CM Evaluations of the Goswami-Sun Series

TL;DR

This paper explores special values of Goswami-Sun $q$-series at CM points, revealing their algebraic nature and explicit evaluations involving gamma function ratios, extending Ramanujan's classical formulas.

Contribution

It establishes that the series' values at CM points are algebraic multiples of gamma function ratios, providing explicit evaluations and connecting to Ramanujan's formulas.

Findings

Values at CM points are algebraic multiples of gamma ratios.

Explicit evaluations involve gamma(1/4)^4/π^3 at specific q-values.

Connects series evaluations to classical gamma function identities.

Abstract

In recent work, Sun constructed two $q$-series, and he showed that their limits as $q\rightarrow1$ give new derivations of the Riemann-zeta values $\zeta(2)=\pi^2/6$ and $\zeta(4)=\pi^4/90$. Goswami extended these series to an infinite family of $q$-series, which he analogously used to obtain new derivations of the evaluations of $\zeta(2k)\in\mathbb{Q}\cdot\pi^{2k}$ for every positive integer $k$. Since it is well known that $\Gamma\left(\frac{1}{2}\right)=\sqrt{\pi}$, it is natural to seek further specializations of these series which involve special values of the $\Gamma$-function.
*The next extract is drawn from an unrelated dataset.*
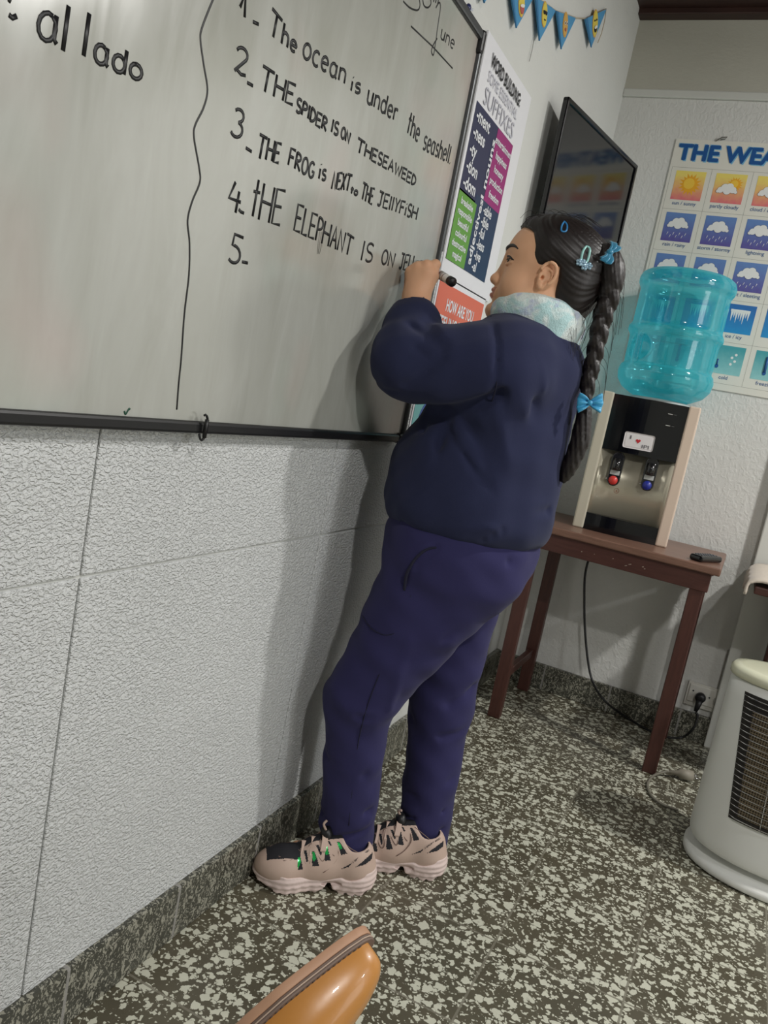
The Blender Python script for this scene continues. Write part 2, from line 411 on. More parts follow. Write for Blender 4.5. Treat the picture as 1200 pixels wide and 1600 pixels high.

Thanks to the theory of complex multiplication, we show that the values of these series at all CM points $\tau$, where $q:=e^{2\pi i\tau}$, are algebraic multiples of specific ratios of $\Gamma$-values. In particular, classical formulas of Ramanujan allow us to explicitly evaluate these series as algebraic multiples of powers of $\Gamma\left(\frac{1}{4}\right)^4/\pi^3$ when $q=e^{-\pi}$, $e^{-2\pi}$.